NOCINO. E' il liquore più importante di quelli prodotti nel territorio modenese e si distingue dagli altri prodotti in Italia perché non prevede nella ricetta l'uso di aromi. Le noci modenesi sono già così gustose che non bisogna aggiungerci nulla. Le origini del liquore sono incerte. Si sa che esistono versioni di liquore di noci in molti paesi europei, dall'Italia, agli Urali, all'Inghilterra.

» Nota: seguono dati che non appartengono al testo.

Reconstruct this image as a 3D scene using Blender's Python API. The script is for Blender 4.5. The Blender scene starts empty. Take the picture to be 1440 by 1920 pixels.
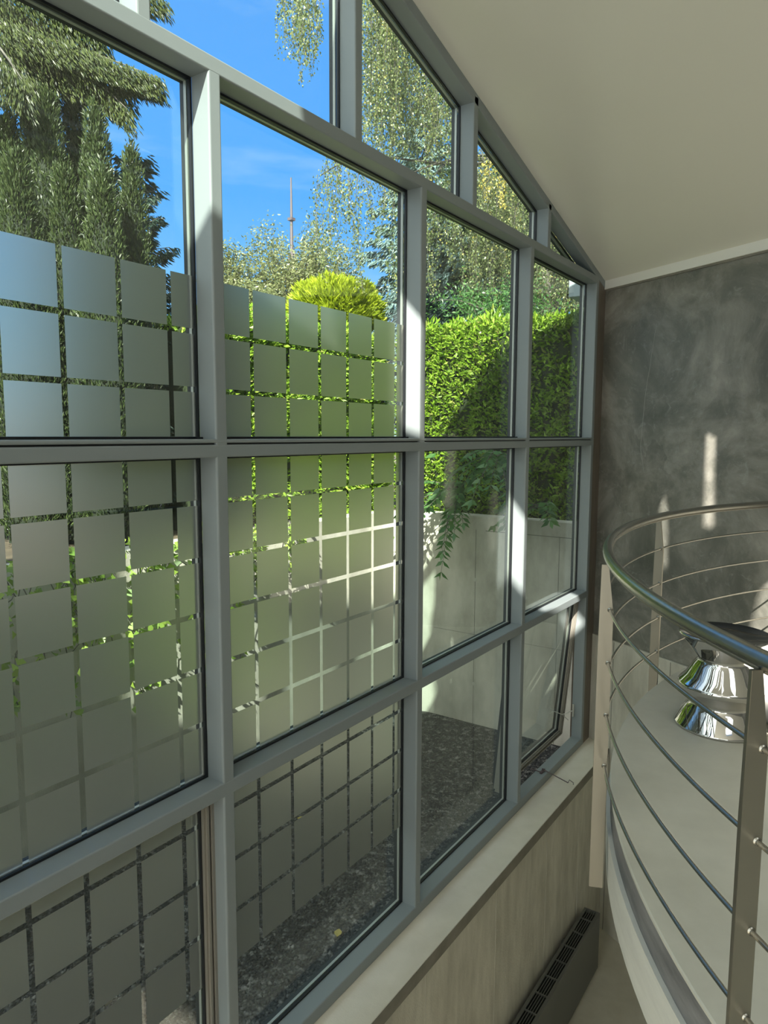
import bpy, bmesh, math, random
import numpy as np
from mathutils import Vector, Matrix, noise

random.seed(7); RNG = np.random.default_rng(11)
SC = bpy.context.scene
COL = SC.collection

# ---------------------------------------------------------------- camera
F_PX, YAW, PITCH, ROLL = 1331.0, 0.6046, -0.1086, 0.0037
CAM = Vector((2.1, 0.0, 0.0))
fw = Vector((-math.sin(YAW) * math.cos(PITCH), math.cos(YAW) * math.cos(PITCH), math.sin(PITCH)))
rt = Vector((math.cos(YAW), math.sin(YAW), 0)); up = rt.cross(fw)
rt, up = math.cos(ROLL) * rt + math.sin(ROLL) * up, -math.sin(ROLL) * rt + math.cos(ROLL) * up
cam = bpy.data.cameras.new('camera'); co = bpy.data.objects.new('camera', cam); COL.objects.link(co)
m = Matrix((rt, up, -fw)).transposed().to_4x4(); m.translation = CAM; co.matrix_world = m
cam.sensor_fit = 'VERTICAL'; cam.sensor_height = 36; cam.lens = 36 * F_PX / 1920; cam.clip_start = 0.02; cam.clip_end = 500
SC.camera = co

def look(u, v, dist):
    """a point seen from the stairs in the direction of (u, v), at a horizontal distance in metres"""
    d = fw + rt * (u - 720) / F_PX - up * (v - 960) / F_PX
    return CAM + d * (dist / math.hypot(d.x, d.y))

# ---------------------------------------------------------------- sun, sky, exposure
SUN_EL, SUN_AZ = math.radians(38), math.radians(24)
SDIR = Vector((math.sin(SUN_AZ) * math.cos(SUN_EL), -math.cos(SUN_AZ) * math.cos(SUN_EL), math.sin(SUN_EL)))
sl = bpy.data.lights.new('sun', 'SUN'); sl.energy = 15.5; sl.angle = math.radians(0.6); sl.color = (1.0, 0.95, 0.84)
so = bpy.data.objects.new('sun', sl); COL.objects.link(so)
so.rotation_euler = SDIR.to_track_quat('Z', 'Y').to_euler(); so.location = SDIR * 40

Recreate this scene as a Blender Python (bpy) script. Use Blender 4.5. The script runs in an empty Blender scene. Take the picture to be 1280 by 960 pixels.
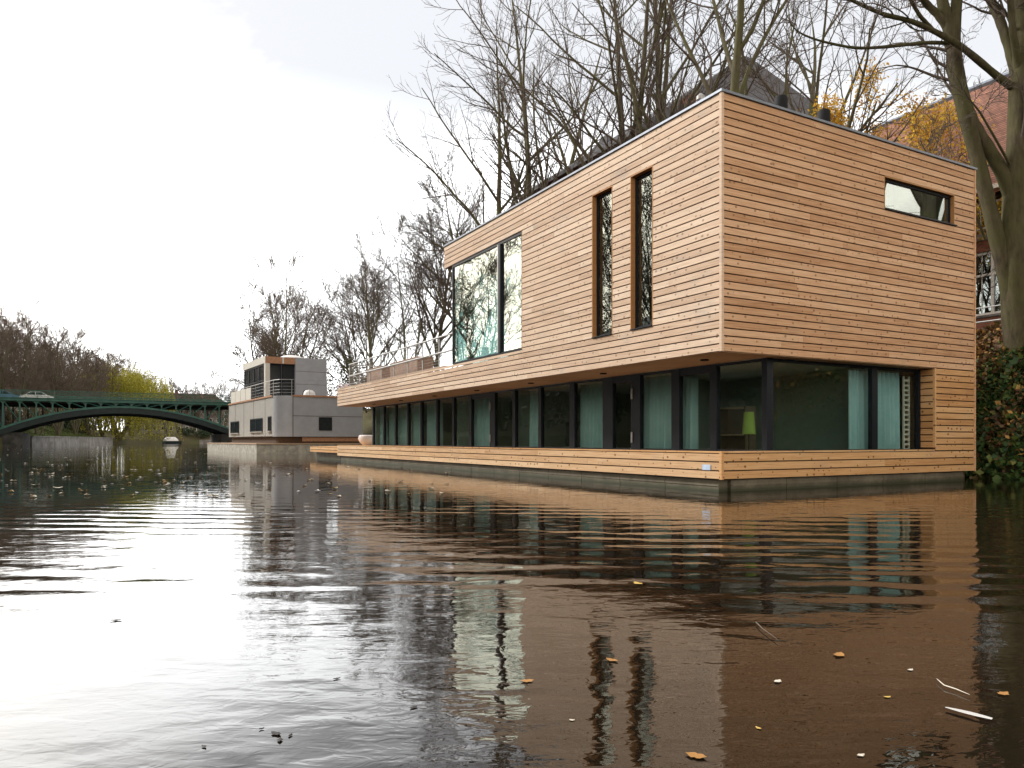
import bpy, math, random
import numpy as np
from mathutils import Vector

random.seed(7)
scene = bpy.context.scene
COL = scene.collection
R = math.radians

# ------------------------------------------------------------------ frame of the canal
F, CZ = 929.0, 0.84
ANG = R(29.056)
CX, CY = 3.401, 12.06                      # near corner of the timber houseboat
VX, VY = math.cos(ANG), math.sin(ANG)


def w(x, y, z=0.0):                        # canal frame -> world
    return (CX + x * VX - y * VY, CY + x * VY + y * VX, z)


def wn(a):                                 # the same for arrays
    a = np.asarray(a, float)
    o = a.copy()
    o[..., 0] = CX + a[..., 0] * VX - a[..., 1] * VY
    o[..., 1] = CY + a[..., 0] * VY + a[..., 1] * VX
    return o


# ------------------------------------------------------------------ helpers
def tag(o, label=None, cat=None, group=None, kind=None):
    if label: o['label'] = label
    if cat: o['category'] = cat
    if group: o['group'] = group
    if kind: o['kind'] = kind
    return o


def empty(name, loc, rz=0.0, label=None, cat=None, group=None, sc=1.0):
    o = bpy.data.objects.new(name, None)
    COL.objects.link(o)
    o.location = loc
    o.rotation_euler = (0, 0, rz)
    o.scale = (sc, sc, sc)
    o.empty_display_size = .2
    return tag(o, label, cat, group)


def link(name, me, parent=None, loc=(0, 0, 0), rz=0.0):
    o = bpy.data.objects.new(name, me)
    COL.objects.link(o)
    o.location = loc
    o.rotation_euler = (0, 0, rz)
    if parent: o.parent = parent
    return o


def np_mesh(name, V, Q, mats, mi=None, smooth=False, k=4):
    V = np.asarray(V, np.float32); Q = np.asarray(Q, np.int32).reshape(-1, k)
    me = bpy.data.meshes.new(name)
    me.vertices.add(len(V)); me.vertices.foreach_set('co', V.ravel())
    me.loops.add(Q.size); me.loops.foreach_set('vertex_index', Q.ravel())
    me.polygons.add(len(Q))
    me.polygons.foreach_set('loop_start', np.arange(len(Q), dtype=np.int32) * k)
    if mi is not None: me.polygons.foreach_set('material_index', np.asarray(mi, np.int32))
    if smooth: me.polygons.foreach_set('use_smooth', np.ones(len(Q), bool))
    for m in (mats if isinstance(mats, (list, tuple)) else [mats]): me.materials.append(m)
    me.update(calc_edges=True)
    me.validate()
    return me


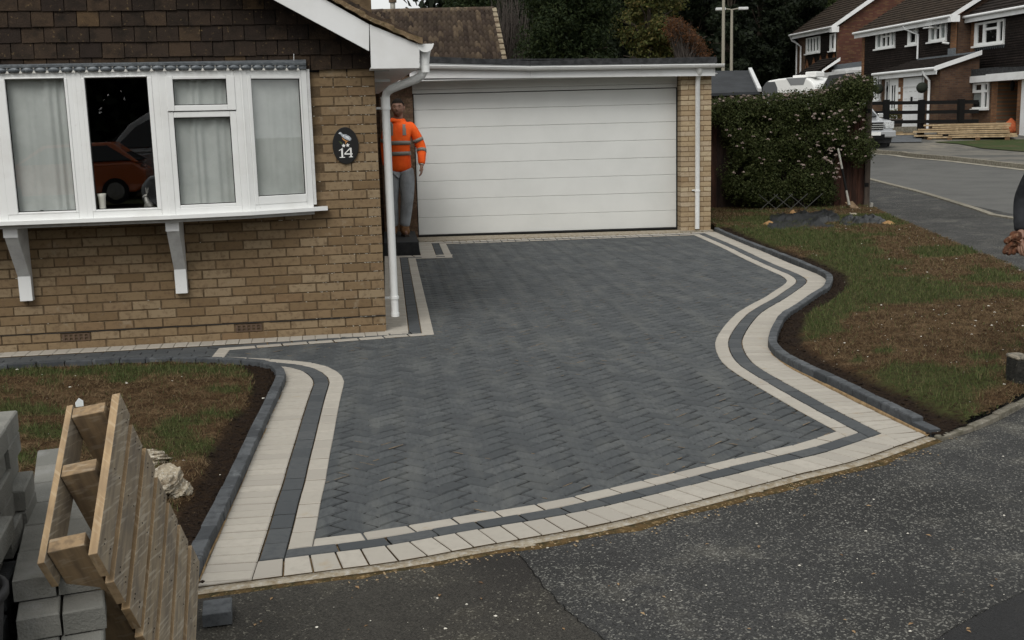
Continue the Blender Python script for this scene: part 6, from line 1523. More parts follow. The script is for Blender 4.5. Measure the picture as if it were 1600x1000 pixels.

Documenti romani antichi riportano che i Picti, popolo dei Britanni, si radunavano "nella notte di mezza estate e bevevano "da uno stesso calice uno scuro liquore di noce". Ovviamente con l'incontro dei popoli avvenuto a seguito della fine dell'epoca delle invasioni, ha favorito l'arrivo della coltivazione delle noci nel nostro territorio e da quel momento il passo verso il nocino è stato breve. 

FORMAGGIO CAPRINO. Il Caprino dell'Appennino Modenese è il formaggio a pasta molle più noto della nostra terra. È caratterizzato da proprietà armoniche uniformemente distribuite. Il gusto del Caprino Modenese è il risultato di una lunga preparazione e di almeno 10 giorni di stagionatura durante i quali si forma la tradizionale crosta capace di contenere il sapore. Dopo essere stato trattato termicamente, al latte di capra prodotto nel territorio individuato, vengono aggiunti fermenti e caglio. Il coagulo così formato subisce un riscaldamento alla temperatura di 38°C per circa 9 minuti, per poi lasciare le cacotte riposare. Una volta messe in salamoia per un'ora vengono poste sugli scaffali almeno 10 giorni.